Cauleen Smith (born Riverside, California, 1967) is an interdisciplinary artist whose work reflects upon the everyday possibilities of the imagination. Operating in multiple materials and arenas, Smith roots her work firmly within the discourse of mid-twentieth-century experimental film. Drawing from structuralism, third world cinema, and science fiction, she makes things that deploy the tactics of these disciplines while offering a phenomenological experience for spectators and participants.
Her films, objects, and installations have been featured in group exhibitions including the Whitney Biennial (2017), Prospect 4, New Orleans (2017), Studio Museum Harlem; the Contemporary Art Museum Houston; the New Museum, New York; and BALTIC Center for Contemporary Art, Gateshead, UK. She has had solo exhibitions at MASS MoCA; the Art Institute of Chicago; Institute for Contemporary Art Pennsylvania; the Museum of Contemporary, Chicago; Los Angeles Museum of Contemporary Art; the Contemporary Arts Museum Houston and a two person exhibition with Theaster Gates at the San Francisco Museum of Modern Art.
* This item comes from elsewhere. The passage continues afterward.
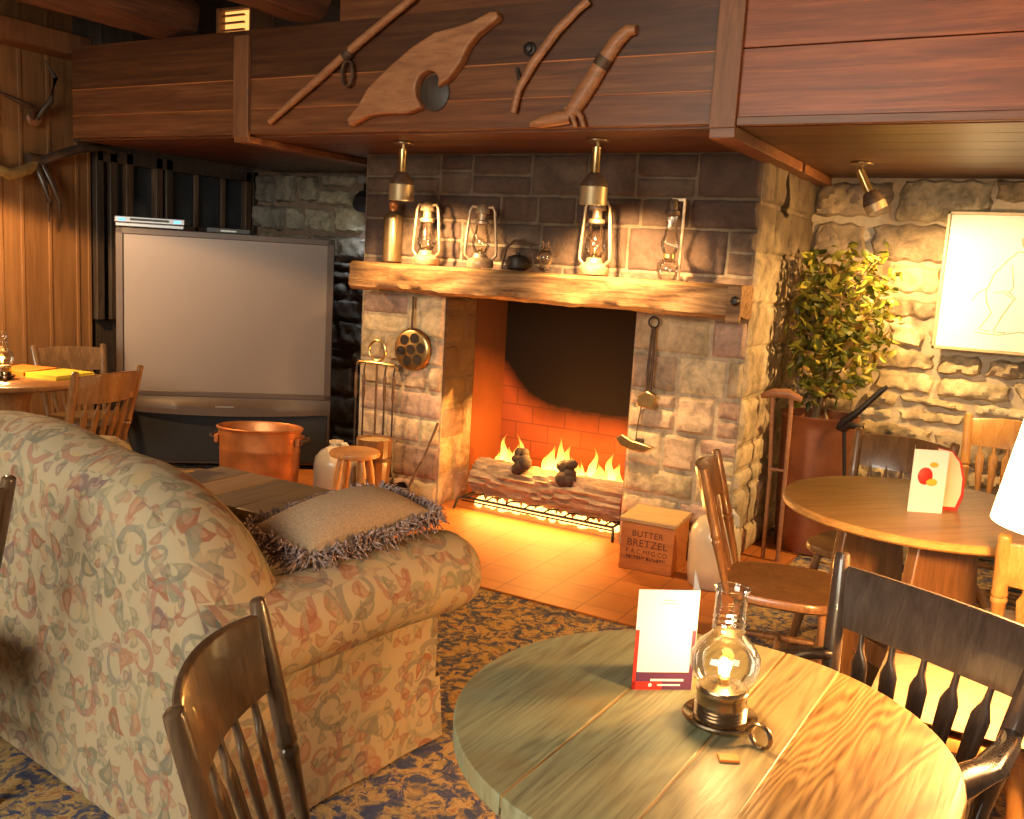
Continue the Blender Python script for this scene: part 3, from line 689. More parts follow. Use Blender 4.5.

Smith is the recipient of numerous grants and awards including the 2022 Heinz Award, the Guggenheim Fellowship, the 2020 Wein Artist Prize from the Studio Museum in Harlem, the inaugural Ellsworth Kelly Award from the Foundation for Contemporary Art in 2016, the 2016 Herb Alpert Award for Film/Video, Rockefeller Media Arts Award, Creative Capital Film /Video, Chicago 3Arts Grant, the Foundation for Contemporary Arts, Artadia, a Rauschenberg Residency in 2015 and recently in 2019, Smith was an artist in residence at Artpace. Smith was born in Riverside, California and grew up in Sacramento. Smith earned a B.A in Cinema from San Francisco State University in 1991 and an M.F.A. from the University of California, Los Angeles in 1998. Smith studied with Trinh T. Minh Ha, Angela Davis, and Lynn Hershman-Leeson at San Francisco State University. She attended the Skowhegan School of Painting and Sculpture in 2007. Smith lives in Los Angeles and is a Professor at CalArts School of Art.